Selon plusieurs sources proches de l’enquête, les enquêteurs de la brigade criminelle auraient retrouvé des clés du centre social à son domicile, qui lui était loué par le centre jusqu’à une date récente. La perte annoncée de cet appartement aurait suscité chez lui un ressentiment très fort. L’a-t-il poussé à maquiller un incendie en acte antisémite ? Les policiers attendent de l’entendre pour l’établir avec certitude, même si d’autres éléments matériels que les clés, ainsi que des témoignages, renforcent encore leurs soupçons. L’homme est pour l’heure introuvable.

Alors que les responsables politiques - le maire de Paris Bertrand Delanoë et le premier ministre Jean-Pierre Raffarin en tête - s’étaient succédés sur les lieux de l’incendie, pour clamer leur colère et leur émoi face à la recrudescence des actes antisémites et racistes en France, les policiers s’étaient très rapidement orientés sur la piste dite "locale".

La revendication publiée sur un site Internet signée de la Jamaat Ansar Al-Jihad al-Islamiya (groupe des partisans de la guerre sainte islamique) est apparue peu crédible, en raison de la cible visée - à la portée symbolique très faible - ainsi que des inscriptions retrouvées dans les locaux. Celles-ci formaient un ensemble incohérent de croix gammées à l’envers, de propos antisémites et de slogans islamistes. Le tout agrémenté de fautes d’orthographe grossières.

FAIRE CROIRE À UN CAMBRIOLAGE

Le premier élément concret encourageant les policiers sur la piste locale - celle d’un règlement de compte - a été l’examen des voies d’accès au centre. La porte d’entrée principale a été cassée d’un coup de pied par les pompiers au moment de leur intervention. Le verrou était à moitié poussé. Mais l’attention des enquêteurs s’est concentrée sur la porte de service. Démontée et placée sous scellés, elle a été expertisée par un serrurier. Il est apparu qu’au moment de l’intrusion nocturne dans le centre social, le verrou de la porte avait été démonté de l’intérieur pour faire croire à un cambriolage. Dès lors, les policiers se sont intéressés à ceux qui, parmi les habitués du centre, y avaient un accès permanent.
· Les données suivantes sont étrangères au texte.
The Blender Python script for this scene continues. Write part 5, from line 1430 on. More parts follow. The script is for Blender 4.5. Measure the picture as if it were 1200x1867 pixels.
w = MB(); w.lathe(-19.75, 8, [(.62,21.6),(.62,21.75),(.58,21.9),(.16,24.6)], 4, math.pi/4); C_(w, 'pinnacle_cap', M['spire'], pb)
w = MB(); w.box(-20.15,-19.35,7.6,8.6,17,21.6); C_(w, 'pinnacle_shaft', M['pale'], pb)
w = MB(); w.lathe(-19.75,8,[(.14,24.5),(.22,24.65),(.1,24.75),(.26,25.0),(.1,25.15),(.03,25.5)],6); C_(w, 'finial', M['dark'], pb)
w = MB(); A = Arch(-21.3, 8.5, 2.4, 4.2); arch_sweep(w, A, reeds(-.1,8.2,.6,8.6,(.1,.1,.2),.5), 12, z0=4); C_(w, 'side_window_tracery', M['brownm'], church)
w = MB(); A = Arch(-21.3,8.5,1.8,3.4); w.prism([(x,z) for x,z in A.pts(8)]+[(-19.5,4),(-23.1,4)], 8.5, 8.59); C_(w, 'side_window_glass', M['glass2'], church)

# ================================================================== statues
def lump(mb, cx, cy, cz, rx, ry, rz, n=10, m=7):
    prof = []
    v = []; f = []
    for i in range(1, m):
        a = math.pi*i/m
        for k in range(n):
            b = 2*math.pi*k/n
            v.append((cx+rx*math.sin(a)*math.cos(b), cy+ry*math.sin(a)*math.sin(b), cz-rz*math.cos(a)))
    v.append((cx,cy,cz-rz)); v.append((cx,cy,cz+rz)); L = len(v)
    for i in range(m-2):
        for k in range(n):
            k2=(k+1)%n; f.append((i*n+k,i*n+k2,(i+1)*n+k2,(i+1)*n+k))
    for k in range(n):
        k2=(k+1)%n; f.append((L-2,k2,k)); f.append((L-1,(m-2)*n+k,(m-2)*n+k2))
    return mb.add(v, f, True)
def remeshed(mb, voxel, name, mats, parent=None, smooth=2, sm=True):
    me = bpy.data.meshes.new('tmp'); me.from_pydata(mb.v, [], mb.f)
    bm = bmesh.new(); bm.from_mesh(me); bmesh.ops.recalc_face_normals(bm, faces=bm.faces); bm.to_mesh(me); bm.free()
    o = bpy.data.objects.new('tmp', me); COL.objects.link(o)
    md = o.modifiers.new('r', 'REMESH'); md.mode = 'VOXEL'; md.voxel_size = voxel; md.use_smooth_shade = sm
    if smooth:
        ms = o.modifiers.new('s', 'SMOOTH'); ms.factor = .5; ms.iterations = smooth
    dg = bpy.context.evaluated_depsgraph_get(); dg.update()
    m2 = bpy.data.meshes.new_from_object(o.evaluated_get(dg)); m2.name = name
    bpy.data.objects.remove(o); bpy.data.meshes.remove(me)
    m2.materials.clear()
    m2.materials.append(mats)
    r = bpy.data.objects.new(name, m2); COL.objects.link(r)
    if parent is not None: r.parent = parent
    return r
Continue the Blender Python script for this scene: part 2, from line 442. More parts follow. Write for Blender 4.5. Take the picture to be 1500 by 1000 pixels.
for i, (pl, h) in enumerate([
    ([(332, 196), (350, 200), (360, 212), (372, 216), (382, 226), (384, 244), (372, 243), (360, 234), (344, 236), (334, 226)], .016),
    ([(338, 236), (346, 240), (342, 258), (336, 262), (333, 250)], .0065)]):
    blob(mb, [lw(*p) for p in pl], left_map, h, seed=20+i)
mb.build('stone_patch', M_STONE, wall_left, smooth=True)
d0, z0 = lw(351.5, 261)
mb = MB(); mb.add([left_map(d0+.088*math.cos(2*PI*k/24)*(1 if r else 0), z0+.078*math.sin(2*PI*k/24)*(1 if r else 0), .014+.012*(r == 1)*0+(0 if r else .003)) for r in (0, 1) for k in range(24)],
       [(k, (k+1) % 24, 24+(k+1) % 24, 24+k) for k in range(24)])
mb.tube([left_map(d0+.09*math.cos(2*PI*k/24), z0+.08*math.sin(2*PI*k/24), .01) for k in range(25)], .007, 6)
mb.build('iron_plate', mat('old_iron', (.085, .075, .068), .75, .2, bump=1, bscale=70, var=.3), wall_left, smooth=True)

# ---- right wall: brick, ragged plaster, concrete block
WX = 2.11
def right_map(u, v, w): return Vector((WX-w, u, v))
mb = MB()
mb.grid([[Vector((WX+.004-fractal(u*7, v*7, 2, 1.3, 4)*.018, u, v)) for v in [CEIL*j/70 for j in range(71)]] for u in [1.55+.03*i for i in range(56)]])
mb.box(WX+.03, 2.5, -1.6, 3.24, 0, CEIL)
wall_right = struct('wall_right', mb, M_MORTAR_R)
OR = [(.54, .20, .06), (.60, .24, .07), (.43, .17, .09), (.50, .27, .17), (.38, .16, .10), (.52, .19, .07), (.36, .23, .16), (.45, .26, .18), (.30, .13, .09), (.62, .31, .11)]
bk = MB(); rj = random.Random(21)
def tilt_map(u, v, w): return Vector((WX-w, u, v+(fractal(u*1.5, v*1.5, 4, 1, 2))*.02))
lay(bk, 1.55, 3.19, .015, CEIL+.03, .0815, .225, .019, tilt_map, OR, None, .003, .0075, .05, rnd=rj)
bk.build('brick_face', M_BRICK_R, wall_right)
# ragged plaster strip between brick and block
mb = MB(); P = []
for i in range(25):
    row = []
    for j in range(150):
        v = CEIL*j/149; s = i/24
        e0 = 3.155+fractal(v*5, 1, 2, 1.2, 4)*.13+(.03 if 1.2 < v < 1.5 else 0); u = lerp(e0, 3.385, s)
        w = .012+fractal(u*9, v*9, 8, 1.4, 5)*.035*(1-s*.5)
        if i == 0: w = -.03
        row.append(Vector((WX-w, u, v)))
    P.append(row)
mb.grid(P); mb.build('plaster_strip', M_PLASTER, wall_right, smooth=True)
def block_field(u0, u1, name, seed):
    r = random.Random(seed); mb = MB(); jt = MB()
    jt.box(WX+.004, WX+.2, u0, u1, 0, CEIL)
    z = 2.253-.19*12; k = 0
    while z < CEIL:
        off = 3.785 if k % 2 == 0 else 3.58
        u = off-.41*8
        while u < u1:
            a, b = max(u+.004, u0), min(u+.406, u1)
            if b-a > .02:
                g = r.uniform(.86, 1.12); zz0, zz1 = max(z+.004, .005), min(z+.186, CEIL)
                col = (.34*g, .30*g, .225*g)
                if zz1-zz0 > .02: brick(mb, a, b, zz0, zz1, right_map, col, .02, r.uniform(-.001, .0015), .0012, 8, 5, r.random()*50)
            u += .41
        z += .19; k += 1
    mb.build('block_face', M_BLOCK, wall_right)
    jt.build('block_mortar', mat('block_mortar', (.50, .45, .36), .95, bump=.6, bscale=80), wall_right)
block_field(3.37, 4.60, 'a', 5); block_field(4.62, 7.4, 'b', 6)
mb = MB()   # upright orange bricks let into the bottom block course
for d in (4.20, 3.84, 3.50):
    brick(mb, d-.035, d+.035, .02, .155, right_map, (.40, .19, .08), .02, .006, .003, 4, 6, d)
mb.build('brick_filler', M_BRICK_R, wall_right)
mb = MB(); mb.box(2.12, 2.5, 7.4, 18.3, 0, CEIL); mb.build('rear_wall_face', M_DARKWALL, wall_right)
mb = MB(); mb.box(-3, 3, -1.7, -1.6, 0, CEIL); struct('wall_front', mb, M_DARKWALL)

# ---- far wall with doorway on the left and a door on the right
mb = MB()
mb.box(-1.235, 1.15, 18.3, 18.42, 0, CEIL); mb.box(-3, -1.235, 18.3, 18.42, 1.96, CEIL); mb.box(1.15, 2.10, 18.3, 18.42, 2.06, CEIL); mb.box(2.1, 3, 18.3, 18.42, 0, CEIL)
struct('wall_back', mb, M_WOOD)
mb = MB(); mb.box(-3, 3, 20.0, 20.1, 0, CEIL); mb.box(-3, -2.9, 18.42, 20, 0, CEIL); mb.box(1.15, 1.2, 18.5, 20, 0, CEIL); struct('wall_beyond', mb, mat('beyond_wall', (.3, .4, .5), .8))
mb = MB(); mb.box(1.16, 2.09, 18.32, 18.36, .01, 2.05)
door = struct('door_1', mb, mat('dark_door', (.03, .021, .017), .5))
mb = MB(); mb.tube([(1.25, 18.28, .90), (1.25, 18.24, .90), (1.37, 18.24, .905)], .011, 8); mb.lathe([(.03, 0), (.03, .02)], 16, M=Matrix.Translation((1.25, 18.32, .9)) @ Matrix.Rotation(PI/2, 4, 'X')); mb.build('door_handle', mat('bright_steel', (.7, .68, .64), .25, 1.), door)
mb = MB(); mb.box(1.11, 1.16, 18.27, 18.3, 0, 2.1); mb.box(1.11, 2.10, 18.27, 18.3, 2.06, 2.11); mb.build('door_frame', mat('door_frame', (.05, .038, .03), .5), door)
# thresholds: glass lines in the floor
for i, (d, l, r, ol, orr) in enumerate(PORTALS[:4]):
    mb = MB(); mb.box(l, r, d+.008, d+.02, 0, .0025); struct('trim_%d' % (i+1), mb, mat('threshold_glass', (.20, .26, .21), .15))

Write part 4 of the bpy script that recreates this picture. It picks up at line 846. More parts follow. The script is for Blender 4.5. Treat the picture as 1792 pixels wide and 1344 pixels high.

L’incendie avait provoqué de nombreuses réactions parmi les hommes politiques français et une forte émotion au sein de la communauté juive (Le Monde du 24 août). Le ministre israélien des affaires étrangères, Silvan Shalom, avait effectué une visite à Paris, pour discuter avec les autorités françaises de l’état de la menace antisémite. Se déclarant rassuré par leur détermination, M. Shalom avait souhaité que les propos "se traduisent en actes". Le 25 août, M. Shalom s’était rendu sur les lieux de l’incendie. "On doit laisser les autorités françaises mener leur enquête sur cet incident, a-t-il alors déclaré. Mais peu importe ce qui s’est passé ici, nous savons que durant les six derniers mois, il y a eu plus de 170 actes extrémistes - en France -."

Différents responsables français ont émis le souhait à cette occasion que la lutte contre le racisme et l’antisémitisme soit érigée en grande cause nationale. Le maire de Paris, Bertrand Delanoë, a annoncé le déblocage de 300 000 euros supplémentaires pour la sécurisation des lieux fréquentés par la communauté juive à Paris.